Iceland Sees Record Recession in GDP Skip to content

Iceland Sees Record Recession in GDP

The Icelandic state and municipalities were run at a deficit of more than ISK 100 billion (USD 800 million, EUR 540 million) in the first nine months of 2009. Recession in the country’s gross domestic product (GDP) has never been higher this decade.

Copyright: Icelandic Photo Agency.

Iceland’s GDP was negative by 7.2 percent from June to September 2009 compared to the same months last year. It means that the economic growth of the past two to three years has vanished in one year, RÚV reports.

In an evaluation by Íslandsbanki, which is based on information from Statistics Iceland, it says that the impact of the economic crisis is not as severe as expected; the recession in GDP is lower than what the Central Bank of Iceland had predicted.

On the bright side, export increased by 8.2 percent in the past 12 months compared to last year and tourism and other export of services increased because of the weak Icelandic króna.

However, import dropped by 25 percent during the same period because of decreasing demand and a low exchange rate.

The Icelandic state and municipalities are facing an ISK 100 billion deficit in the first nine months of 2009; in the same period last year, there was an ISK 6 billion (USD 48 million, EUR 33 million) surplus. The state’s interest expenses have more than doubled since last year.

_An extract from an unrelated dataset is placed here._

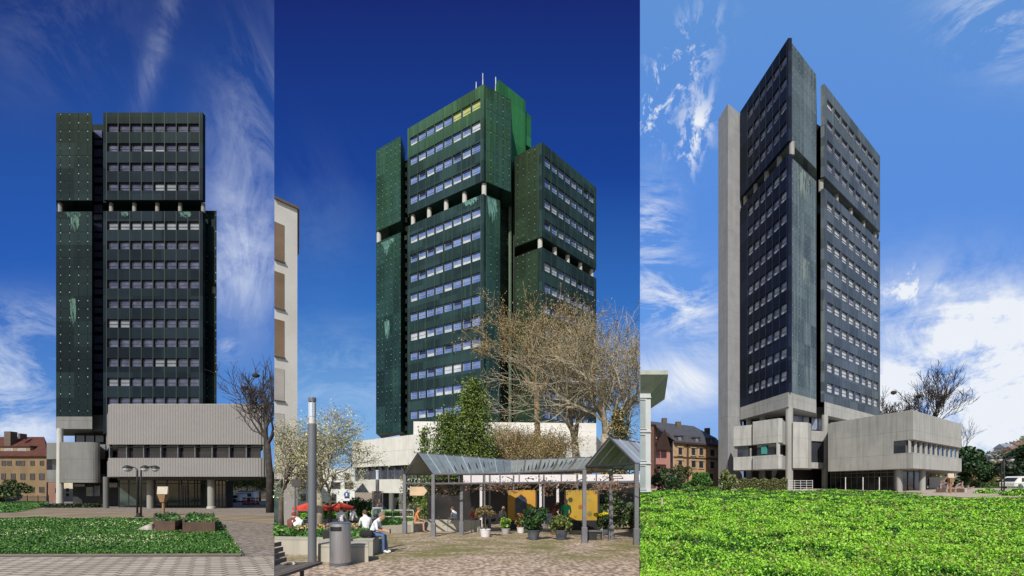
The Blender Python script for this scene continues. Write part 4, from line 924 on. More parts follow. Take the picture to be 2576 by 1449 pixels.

At the beginning of October 2009, the state budget owed ISK 1,419 billion (USD 11.4 billion, EUR 7.7 billion), compared to ISK 722 billion in October 2008.

The state budget’s monetary assets are therefore negative by ISK 441 billion (USD 3.6 billion, EUR 2.4 billion), while last year they were positive by ISK 24 billion (USD 1963 million, EUR 130 million).

Economists are expecting the Icelandic economy to reach a low point at the beginning of next year and start to recover after that.